▶ Task prompt
In the listing below, locate the line with "Build this scene" and the line with "R = math.radians", then output both and everything between them exactly, minus any pictures.

▶ Materials provided
——————————

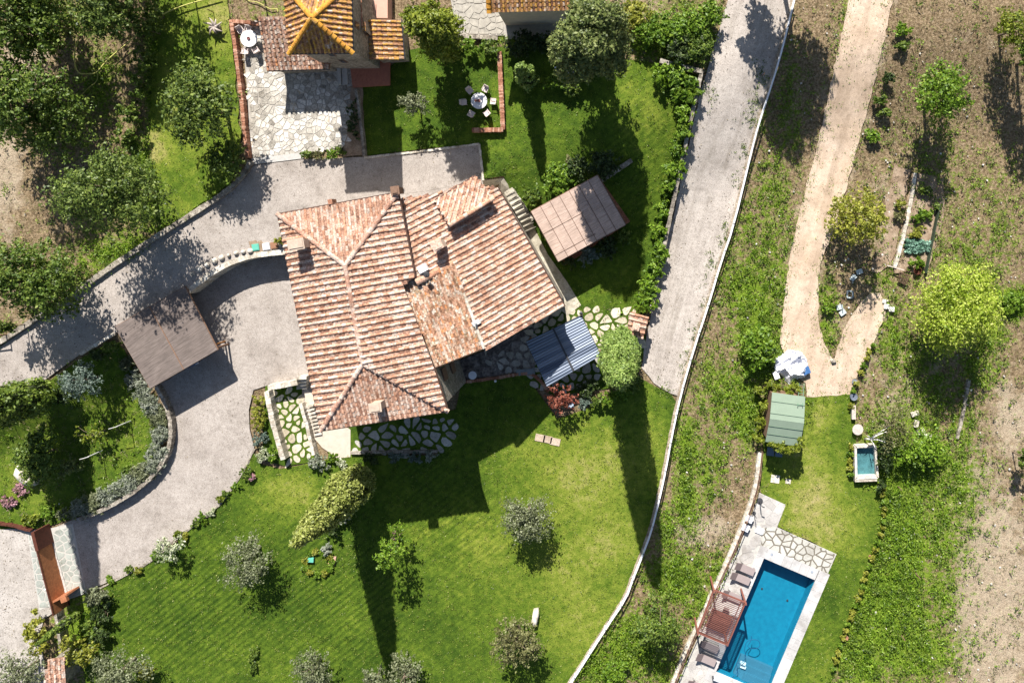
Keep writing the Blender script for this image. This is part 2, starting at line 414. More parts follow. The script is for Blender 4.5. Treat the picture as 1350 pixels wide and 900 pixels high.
# ---------------------------------------------------------------- ground
POOL = [(1007,735),(1075,764),(1011,913),(943.6,884.5)]
POOLG = [(1002,727),(1083,761),(1019,921),(936,889)]
GREEN = [(1010,400,60,150,.55),(1040,150,22,90,.4),(960,520,50,60,.6),(930,620,30,50,.55),(1210,470,50,60,.5),(1230,250,60,90,.32),(1320,300,30,60,.38),(1280,350,60,30,.42),(1260,640,40,70,.6),(1000,430,38,90,.75),(1005,465,30,40,1),(985,380,40,50,.7),(1010,330,25,50,.5),(1020,260,25,60,.55),(985,300,20,40,.5),
 (1165,730,56,150,1.25),(1130,840,40,60,1.1),(1200,620,60,50,.95),(1190,840,50,60,.9),(1140,860,30,60,.9),(1335,400,35,22,1),(1240,700,40,90,.6),(1200,560,50,40,.6),(1300,440,30,30,.7),
 (905,660,20,50,.75),(895,760,45,35,.85),(955,760,25,30,.85),(930,800,30,30,.7),(880,700,14,40,.7),(940,600,25,50,.5),(985,540,22,50,.9),(905,590,18,50,.8),
 (835,850,45,45,.85),(790,880,35,40,.8),(870,880,40,30,.6),(1180,450,30,60,.55),(1230,520,40,40,.55),(1270,560,25,50,.5),(1290,480,30,40,.6),
 (115,835,35,45,1.2),(85,850,12,30,.8),(690,40,40,30,.8),(890,55,50,30,1.0),(240,80,34,120,1.15),(215,100,20,90,1.1),(215,230,50,60,1.0),(245,250,40,40,1.0),(160,340,60,40,.7),(225,270,60,40,.8),(130,110,30,60,.5),(100,20,60,40,.4),(60,440,60,20,.4),
 (1090,400,16,50,.5),(1090,440,14,30,.6),(1120,160,16,60,.35),(1120,40,16,60,.45),(1000,120,14,60,.5),(1260,330,80,60,.35),(1300,250,50,50,.3),(1170,370,25,30,.4),(380,10,60,40,.3),
 (900,10,50,30,.4),(1215,860,50,40,.75),(1240,780,30,60,.55),(1150,640,60,40,1)]
SAND = [(1310,800,60,170,1.1),(1335,560,40,70,.8),(1290,640,50,60,.7),(1250,870,30,30,.5),(925,700,45,28,.9),(940,640,30,30,.4),(20,80,50,50,.8),(8,220,25,90,.95),(40,60,30,40,.7),
 (60,400,80,50,.5),(215,190,22,30,.5),(1150,400,20,40,.6),(1145,430,20,30,.7),(1110,430,20,30,.4),(1150,300,20,60,.4),(1165,250,20,50,.4),(1180,530,30,50,.6),(1230,480,20,50,.5),(830,5,60,30,.6),(980,470,30,60,.25),
 (1300,60,60,40,.3),(1240,40,60,50,.2)]
_e = [(1121,-10),(1105,60),(1090,130),(1075,200),(1055,270),(1040,340),(1032,400),(1029,450),(1178,-10),(1162,70),(1142,150),(1121,230),(1100,300),(1080,350),(1079,400),(1172,420),(1158,452),(1142,482)]
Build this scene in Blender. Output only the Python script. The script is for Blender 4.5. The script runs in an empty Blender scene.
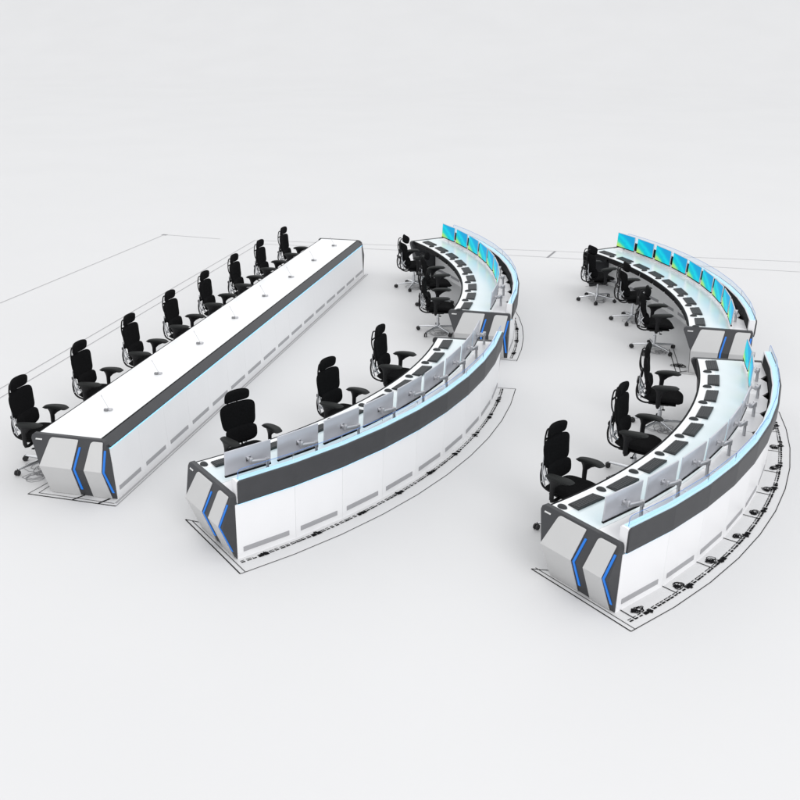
import bpy, bmesh, math, random
from mathutils import Vector, Matrix

random.seed(7)
SC = bpy.context.scene
COL = SC.collection
R = math.radians

# ------------------------------------------------------------------ camera
cam = bpy.data.cameras.new('camera')
cam.sensor_width = 36.0
cam.lens = 43.746
cam.clip_start = 0.1
cam.clip_end = 400
camo = bpy.data.objects.new('camera', cam)
COL.objects.link(camo)
camo.location = (6.482, -9.036, 5.272)
camo.rotation_euler = (R(90 - 21.769), 0, R(13.55))
SC.camera = camo
SC.render.resolution_x = 1024
SC.render.resolution_y = 1024

# ------------------------------------------------------------------ light
SC.view_settings.view_transform = 'Standard'
SC.view_settings.look = 'None'
SC.view_settings.exposure = 0.0
SC.view_settings.gamma = 1.0
W = bpy.data.worlds.new('World')
SC.world = W
W.use_nodes = True
bg = W.node_tree.nodes['Background']
bg.inputs[0].default_value = (0.985, 0.992, 1.0, 1)
bg.inputs[1].default_value = 1.27


def area(name, loc, target, size, size_y, power, color=(1, 1, 1)):
    l = bpy.data.lights.new(name, 'AREA')
    l.shape = 'RECTANGLE'
    l.size = size
    l.size_y = size_y
    l.energy = power
    l.color = color
    o = bpy.data.objects.new(name, l)
    o.location = loc
    d = Vector(target) - Vector(loc)
    o.rotation_euler = d.to_track_quat('-Z', 'Y').to_euler()
    COL.objects.link(o)
    return o


area('key_softbox', (33, -34, 34), (3, 6, 0), 26, 26, 9500, (1.0, 0.99, 0.985))

# ------------------------------------------------------------------ materials


def new_mat(name):
    m = bpy.data.materials.new(name)
    m.use_nodes = True
    return m, m.node_tree, m.node_tree.nodes['Principled BSDF']


def mat(name, col, rough=0.5, metal=0.0, var=0.0, scale=6.0, bump=0.0, bscale=200.0, spec=0.5, coat=0.0):
    m, t, b = new_mat(name)
    b.inputs['Base Color'].default_value = (*col, 1)
    b.inputs['Roughness'].default_value = rough
    b.inputs['Metallic'].default_value = metal
    b.inputs['Specular IOR Level'].default_value = spec
    b.inputs['Coat Weight'].default_value = coat
    tc = t.nodes.new('ShaderNodeTexCoord')
    if var > 0:
        n = t.nodes.new('ShaderNodeTexNoise')
        n.inputs['Scale'].default_value = scale
        n.inputs['Detail'].default_value = 4
        t.links.new(tc.outputs['Object'], n.inputs['Vector'])
        r = t.nodes.new('ShaderNodeValToRGB')
        r.color_ramp.elements[0].position = 0.3
        r.color_ramp.elements[1].position = 0.7
        r.color_ramp.elements[0].color = (*[c * (1 - var) for c in col], 1)
        r.color_ramp.elements[1].color = (*[min(1, c * (1 + var)) for c in col], 1)
        t.links.new(n.outputs['Fac'], r.inputs[0])
        t.links.new(r.outputs[0], b.inputs['Base Color'])
    if bump > 0:
        n2 = t.nodes.new('ShaderNodeTexNoise')
        n2.inputs['Scale'].default_value = bscale
        n2.inputs['Detail'].default_value = 2
        t.links.new(tc.outputs['Object'], n2.inputs['Vector'])
        bp = t.nodes.new('ShaderNodeBump')
        bp.inputs['Strength'].default_value = bump
        bp.inputs['Distance'].default_value = 0.002
        t.links.new(n2.outputs['Fac'], bp.inputs['Height'])
        t.links.new(bp.outputs['Normal'], b.inputs['Normal'])
    return m


def emit(name, col, strength, base=(0.1, 0.2, 0.4)):
    m, t, b = new_mat(name)
    b.inputs['Base Color'].default_value = (*base, 1)
    b.inputs['Emission Color'].default_value = (*col, 1)
    b.inputs['Emission Strength'].default_value = strength
    return m


M = {}
M['floor'] = mat('studio_floor', (0.612, 0.612, 0.618), 0.55, var=0.012, scale=0.25, spec=0.25)
M['white'] = mat('white_laminate', (0.77, 0.77, 0.785), 0.35, var=0.01, scale=3, bump=0.03, bscale=400)
M['topcyan'] = mat('pale_cyan_worktop', (0.66, 0.715, 0.735), 0.22, var=0.012, scale=2)
M['top'] = mat('worktop_white', (0.765, 0.775, 0.785), 0.28, var=0.01, scale=3)
M['panelgrey'] = mat('pale_grey_panel', (0.505, 0.505, 0.505), 0.38, var=0.015, scale=4)
M['dark'] = mat('graphite_paint', (0.047, 0.048, 0.052), 0.45, var=0.05, scale=8, bump=0.05, bscale=500, spec=0.28)
M['black'] = mat('black_edge', (0.008, 0.008, 0.009), 0.6, spec=0.1)
M['vent'] = mat('grey_vent', (0.33, 0.33, 0.345), 0.5)
M['ventslot'] = mat('vent_slots', (0.20, 0.20, 0.21), 0.6)
M['inner'] = mat('inner_panel', (0.80, 0.80, 0.80), 0.5, var=0.02)
M['fabric'] = mat('black_mesh_fabric', (0.0055, 0.0055, 0.006), 0.9, var=0.3, scale=60, bump=0.6, bscale=350, spec=0.06)
M['plastic'] = mat('black_plastic', (0.009, 0.009, 0.010), 0.5, bump=0.1, bscale=300, spec=0.2)
M['armpad'] = mat('charcoal_arm_pad', (0.014, 0.015, 0.015), 0.6, spec=0.2)
M['chrome'] = mat('polished_metal', (0.62, 0.63, 0.65), 0.22, metal=1.0)
M['alu'] = mat('silver_arm_metal', (0.50, 0.50, 0.52), 0.35, metal=0.6)
M['monback'] = mat('monitor_back_silver', (0.50, 0.51, 0.55), 0.32, metal=0.35, var=0.02)
M['key'] = mat('keyboard_grey', (0.026, 0.028, 0.030), 0.5, spec=0.3)
M['keys'] = mat('key_caps', (0.038, 0.040, 0.043), 0.5, spec=0.3)
M['rubber'] = mat('caster_rubber', (0.01, 0.01, 0.011), 0.6)
M['line'] = mat('black_floor_line', (0.009, 0.009, 0.010), 0.9, spec=0.03)
M['lineg'] = mat('grey_floor_line', (0.33, 0.33, 0.34), 0.7)
M['lines'] = mat('mid_grey_floor_line', (0.22, 0.22, 0.23), 0.7)
M['led'] = emit('blue_led', (0.008, 0.20, 0.80), 0.85, (0.0, 0.02, 0.06))
M['cyan'] = emit('cyan_light_line', (0.18, 0.66, 1.0), 0.9, (0.4, 0.7, 0.9))
M['strip'] = emit('pale_cyan_light_strip', (0.34, 0.74, 1.0), 0.42, (0.42, 0.55, 0.64))
M['logo'] = mat('white_print', (0.75, 0.75, 0.75), 0.5)


def glass_mat():
    m, t, b = new_mat('clear_glass')
    b.inputs['Base Color'].default_value = (0.86, 0.93, 1.0, 1)
    b.inputs['Roughness'].default_value = 0.02
    b.inputs['Transmission Weight'].default_value = 1.0
    b.inputs['IOR'].default_value = 1.05
    return m


M['glass'] = glass_mat()
M['glassedge'] = emit('lit_blue_glass_edge', (0.06, 0.22, 0.70), 0.28, (0.08, 0.16, 0.36))


def screen_mat():
    m, t, b = new_mat('lit_screen')
    b.inputs['Base Color'].default_value = (0.01, 0.01, 0.01, 1)
    b.inputs['Roughness'].default_value = 0.3
    b.inputs['Specular IOR Level'].default_value = 0.02
    tc = t.nodes.new('ShaderNodeTexCoord')
    sep = t.nodes.new('ShaderNodeSeparateXYZ')
    t.links.new(tc.outputs['UV'], sep.inputs[0])
    nz = t.nodes.new('ShaderNodeTexNoise')
    nz.inputs['Scale'].default_value = 2.2
    nz.inputs['Detail'].default_value = 1.5
    nz.inputs['Distortion'].default_value = 1.2
    t.links.new(tc.outputs['UV'], nz.inputs['Vector'])
    # distance from the upper-right area, bent by noise: deep blue > cyan > green > yellow at the lower left
    ma = t.nodes.new('ShaderNodeMath'); ma.operation = 'MULTIPLY_ADD'
    t.links.new(sep.outputs['X'], ma.inputs[0]); ma.inputs[1].default_value = 0.55; ma.inputs[2].default_value = 0.0
    mb = t.nodes.new('ShaderNodeMath'); mb.operation = 'MULTIPLY_ADD'
    t.links.new(sep.outputs['Y'], mb.inputs[0]); mb.inputs[1].default_value = 0.62
    t.links.new(ma.outputs[0], mb.inputs[2])
    mc = t.nodes.new('ShaderNodeMath'); mc.operation = 'MULTIPLY_ADD'
    t.links.new(nz.outputs['Fac'], mc.inputs[0]); mc.inputs[1].default_value = 0.35
    t.links.new(mb.outputs[0], mc.inputs[2])
    cr = t.nodes.new('ShaderNodeValToRGB')
    els = cr.color_ramp.elements
    els[0].position = 0.22; els[0].color = (0.62, 0.88, 0.08, 1)
    els[1].position = 1.0; els[1].color = (0.005, 0.42, 0.80, 1)
    for p, c in ((0.34, (0.40, 0.86, 0.25)), (0.48, (0.01, 0.74, 0.58)), (0.60, (0.0, 0.56, 0.80)), (0.75, (0.0, 0.74, 0.90)), (0.86, (0.0, 0.50, 0.82))):
        e = els.new(p); e.color = (*c, 1)
    t.links.new(mc.outputs[0], cr.inputs[0])
    t.links.new(cr.outputs[0], b.inputs['Emission Color'])
    b.inputs['Emission Strength'].default_value = 0.9
    return m


M['screen'] = screen_mat()

# ------------------------------------------------------------------ helpers


def tag(o, label=None, cat=None, group=None, kind=None):
    if label: o['label'] = label
    if cat: o['category'] = cat
    if group: o['group'] = group
    if kind: o['kind'] = kind
    return o


def empty(name, loc=(0, 0, 0), rz=0.0):
    o = bpy.data.objects.new(name, None)
    o.empty_display_size = 0.2
    o.location = loc
    o.rotation_euler = (0, 0, rz)
    COL.objects.link(o)
    return o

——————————

▶ Complete output
Build this scene in Blender. Output only the Python script. The script is for Blender 4.5. The script runs in an empty Blender scene.
import bpy, bmesh, math, random
from mathutils import Vector, Matrix

random.seed(7)
SC = bpy.context.scene
COL = SC.collection
R = math.radians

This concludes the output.